Mike Bergin: No excuses

Friday, 20 September 2013

This year, it's going to get a little more difficult for Mike Bergin's students to come up with credible sob stories at finals time.

Not that it was ever easy, but Bergin has recently become a bit more impatient about excuses.

They are a luxury he doesn't afford himself.

On August 25, the environmental engineering professor and father of two completed his first-ever Ironman competition. That's 112 miles of biking, 26.2 miles of running, and 2.4 miles of swimming. He completed the Louisville, KY race in about 14 hours.

"Finishing a race like this one, when you've been training, is a lot like going into your thesis defense when you are going for your Ph.D.," he said recently.

"It's difficult, sure, but by the time you're there, you've done all of the work to prepare, and you kind of know whether you're going to make it or not."

Of course there were moments...

"I think I was at about mile 18 [running], and I was feeling kind of queasy, and I'm thinking 'Is this worth it?' but then I ran into my daughter [Mia, 9] who said 'Daddy, you have to promise you'll finish this race' And what could I say? No?"

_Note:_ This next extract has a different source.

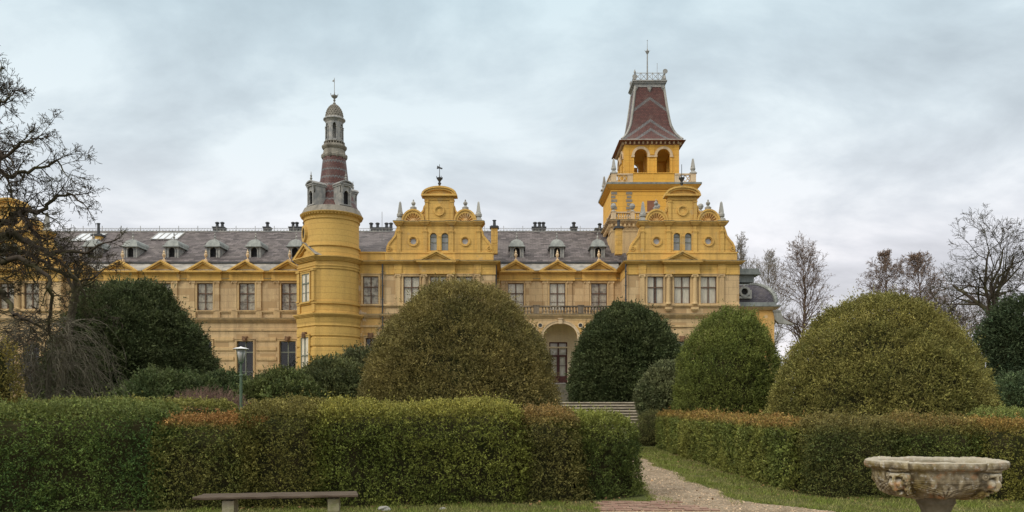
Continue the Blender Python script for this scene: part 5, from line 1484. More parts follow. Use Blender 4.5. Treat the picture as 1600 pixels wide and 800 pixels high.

As any Ironman participant, Bergin invested a lot of time training for the race, rising as early as 5 a.m., six days a week, to get a run in before work. At lunch, he often jogged over to the Georgia Tech pool to get in a swim, and on the weekends, there was at least one day that was given up to either running or biking.

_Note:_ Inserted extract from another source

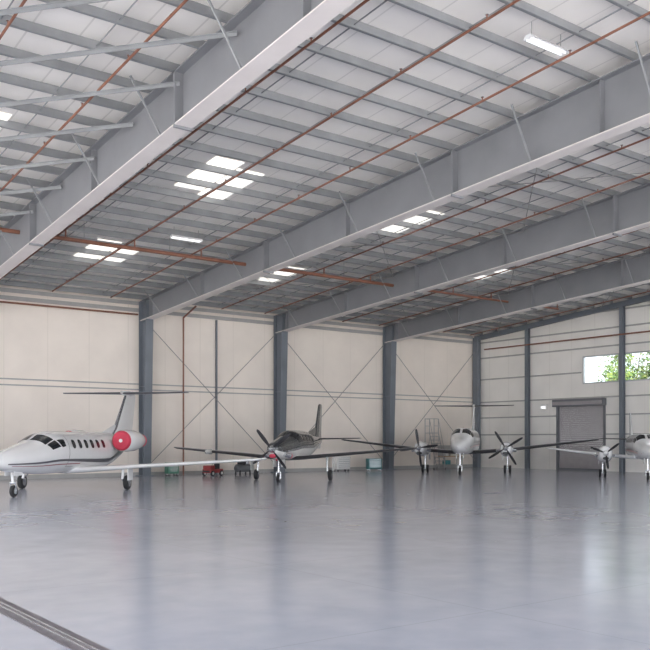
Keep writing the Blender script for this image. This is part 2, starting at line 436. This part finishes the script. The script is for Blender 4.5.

"So it got down to being one-day weekends towards the end, because you have to put in the training," he said. "In the end it was hard because I was always tired."

But he always rummaged around and found a reason to persist, too. Sometimes, he admits, he pushed himself to train hard because he had plunked down $650 to enter.

"And you know, that's non-refundable, so I had to keep going."

A few months before the race, he injured his hip and his collar bone in a pretty serious cycling accident.

"My buddies who were riding with me, they ripped off my shirt, looked at it, and they said 'nah, that's nothing, let's go.'"

And so he did.

As he got closer to racetime, he began ensuring his success by making failure more humiliating: the normally tight-lipped athlete began telling friends, colleagues and even students about his impending challenge.

"I never take personal days or sick time, but the week before the race, I announced to my class that I was taking a day off for this race," he said. "And when I told them that I was doing this, not everyone knew what the race was, but I knew that I had to finish it no matter what because now they knew."

About a month before racetime, he had a prime opportunity to slack off on training, when an already-scheduled work trip took him to India for research.

"That was really crazy -- running through ghettos when it's 100 degrees out, the air is dirty, and there are dogs chasing you, and people are looking at you, and you wonder what they're thinking about you," he said. "But then I thought: well I could be sitting on my butt in India or running through the streets. I think running is better."

To pace himself throughout his training and--especially on race day--Bergin purchased a fairly expensive gadget that measured his heart rate, his gait, and other statistics.

"I don't know what happened to that, but when I got out of the water, it was gone," he said. "I had to do the rest of the race not knowing what my pace was or how to gage my speed. That was no fun."

But fun, at that point, wasn't the goal.

"A lot of my riding friends are race-motivated. It's all about the excitement of race day," he said. "But, for me, it's the process of training, the mental challenge of telling yourself that you're not going to quit when you want to quit. That you're going to pick up the pace when you're in the pack, and challenge yourself. That's more of an internal battle and I like it."

"I think everyone should have something like that to keep them going."